Tengo la sensación de que todo es miedo. La familia, los amigos, el trabajo. La política, el periodismo, los monólogos de puesto de mercado y barra de bar. Los silencios en los ascensores. Todo es miedo. A perder lo mucho que se tenga o lo poco que quede. A que nada vuelva a ser como antes. A noches solitarias de amaneceres silenciosos. A los estómagos vacíos, a los corazones vacíos, a la hoquedad de pensamiento.
Miedo a la desnudez aunque para desnudarse no sea necesario desvestirse (bastan un verso o una confidencia). Miedo a no encontrar en el bolsillo las monedas de cambio que creemos nos hacen merecedores de afecto. Miedo a lo ajeno, lo extraño, lo diferente. Miedo a que todo siga siendo igual pero distinto, igual pero cambiado.
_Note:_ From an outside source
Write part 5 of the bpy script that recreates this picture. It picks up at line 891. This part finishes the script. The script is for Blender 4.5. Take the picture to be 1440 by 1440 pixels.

Su capacidad de aniquilar el miedo es lo bueno de la fe. Prestar atención en soledad y silencio a los detalles olvidados permite reconocer cada día mil actos de fe creyendo que escucharás sus voces desde el quicio de la puerta antes de entrar en casa o al otro lado del teléfono, creyendo que saldrán del trabajo o el colegio, que haya pan en la panadería y verdura en el mercado, que puedes confiar en las líneas del paso de cebra y en los semáforos en rojo, que el freno funcionará, que se abrirá la puerta del ascensor, que sólo piensa en ti cuando te añora o te abraza. Y puestos a enunciar actos de fe, quizá el más grande de todos: buena noche, hasta mañana.